The Valence stage is hard to define. The last three visits have been bunch sprints, sometimes reduced ones, and the first two were breakaway wins - there’s no one kind of rider suited to the Valence stage, or perhaps that just means it is a place where anybody, one of cycling’s ubiquitous all-rounders, can hope to win. This is apt because the city’s favourite cycling son is Charly Mottet, one of his country’s greatest and most exciting yet underrated riders.

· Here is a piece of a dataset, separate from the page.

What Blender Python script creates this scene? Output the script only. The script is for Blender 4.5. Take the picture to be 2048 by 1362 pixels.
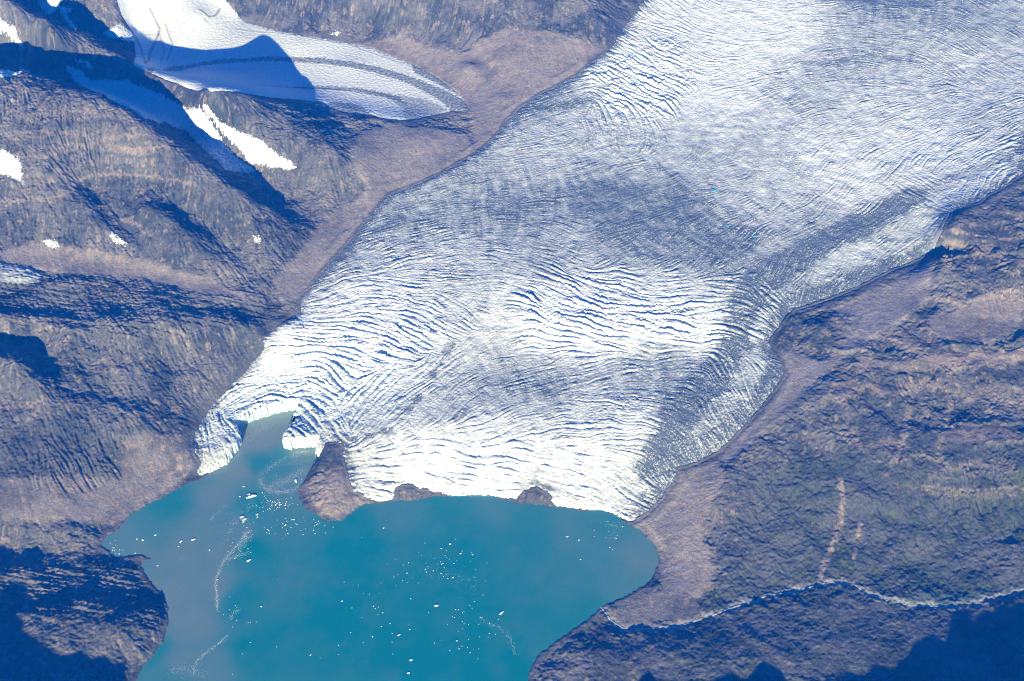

Mottet, whose career spanned a decade between the mid-1980s and mid-1990s, was just good enough at everything to not quite be good enough to win the Tour de France.Current fans may be wowed by Wout van Aert’s allround abilities, but Mottet was a three-time winner of the Grand Prix des Nations, a 90km individual test that was widely seen as the TT world championships of its time, and there was one Tour de France, 1991, where he won consecutive stages. The first was a flat stage where he caught out the bunch sprinters by attacking with just over a kilometre to go in Saint-Herblain and holding them off. He didn’t technically outsprint the sprinters - he wasn’t that much of an all-rounder - but attacking on a flat finish in the final kilometre and winning ahead of the sprinters is the single best way to win a bike race and it was spectacular. It’s become a difficult challenge in the modern era - so much so that the last rider to have done it at the Tour de France was Fabian Cancellara in 2007. The second stage win came following the next day’s rest day and was a multiple-mountain Pyrenean stage which crossed the Cols du Soudet, Ichère and Somport before finishing in Jaca. Mottet got into the break, which finished almost seven minutes ahead of the GC group, for a rare double of a flat stage and a mountain stage on consecutive race days. The irony is that though for a spell in the late 1980s he was the best time triallist in the world, even beating Bernard Hinault in the GP des Nations when ‘the Badger’ was at his peak, he never completed the career hat trick of Tour stages that Van Aert managed in this year’s Tour - bunch sprint, mountain stage and TT. By 1991, Mottet couldn’t match riders like Miguel Indurain in the individual stages and his best time trial result that year was 10th, in the Tour’s final test in Mâcon.